Best known in Italy for his stints as a calcio analyst and always ready with a money quote -- or, for that matter, an arsenal thereof -- the "Vice-Pope" hadn't even left Rome before he was making global headlines for his journey by recommending excommunications... just not, given the context, for the folks you'd think:
Decrying the violence that Mexicans are enduring, the Vatican has suggested excommunication as a possible punishment for drug traffickers whose war with the government has led to the deaths of thousands of people in the last year.

But the Roman Catholic Church's severest form of rebuke would probably have little effect on traffickers and killers who lack a religious conscience, Bertone acknowledged.

Speaking to Latin American journalists at the Vatican before traveling to Mexico on Monday, Bertone said it was a "duty" to fight drug gangs because their actions represent "the most hypocritical and terrible way of murdering the dignity and personality of today's youth."

"Certainly, excommunication is a very harsh deterrent that the church has used to deal with the most serious crimes in its history, from the very first centuries," Bertone said when asked if the censure would be appropriate. Excommunication bars a Catholic from receiving sacraments and participating in public worship.

"But I should observe that excommunication is a punishment that touches only those who have some form of ecclesiastical conscience, an ecclesiastical education," he added.

The Vatican, Bertone said, is alarmed at the "disasters" of drug-fueled violence, kidnappings and generalized insecurity in Mexico and, increasingly, in some of its Central American neighbors. He called on Catholics to pray for traffickers to have a change of heart....

President Felipe Calderon launched the Mexican army a little over two years ago in a nationwide offensive against powerful and well-armed drug gangs. Rather than pacify the country, the conflict has only increased the bloodshed. More than 5,000 people were killed last year alone.

Officially, the church hierarchy in Mexico has been supportive of the government campaign while also urging dialogue and an end to violence. In some parts of the country, however, priests have been willing to accept money from local drug lords to pay for church repairs or other community projects.

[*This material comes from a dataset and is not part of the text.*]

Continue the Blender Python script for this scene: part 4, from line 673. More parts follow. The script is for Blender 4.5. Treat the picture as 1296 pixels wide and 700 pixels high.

"They are very generous with the societies of their towns," Bishop Carlos Aguiar Retes, president of the Mexican Bishops Conference, said in April, according to the newspaper Reforma. In some remote towns, he said, "they put up lights, communications, roads, at their own expense. . . . Often they also build a church or a chapel."

The remarks outraged many Mexicans, and church officials later said the bishop was taken out of context. But human rights activists have long complained of complacency by many priests.
The circumstances behind it remain murky, but officially, a government inquest concluded that a shootout between rival drug-gangs led to the 1993 murder of Cardinal Juan Jesus Posadas Ocampo.

Given his red hat just two years before, the 68 year-old Guadalajara archbishop was gunned down in his car at the city's airport.

In his press conference, Bertone likewise addressed the global economic crisis and the Pope's long-delayed "social encyclical," which his top aide pledged will "certainly" roll out in the first half of this year.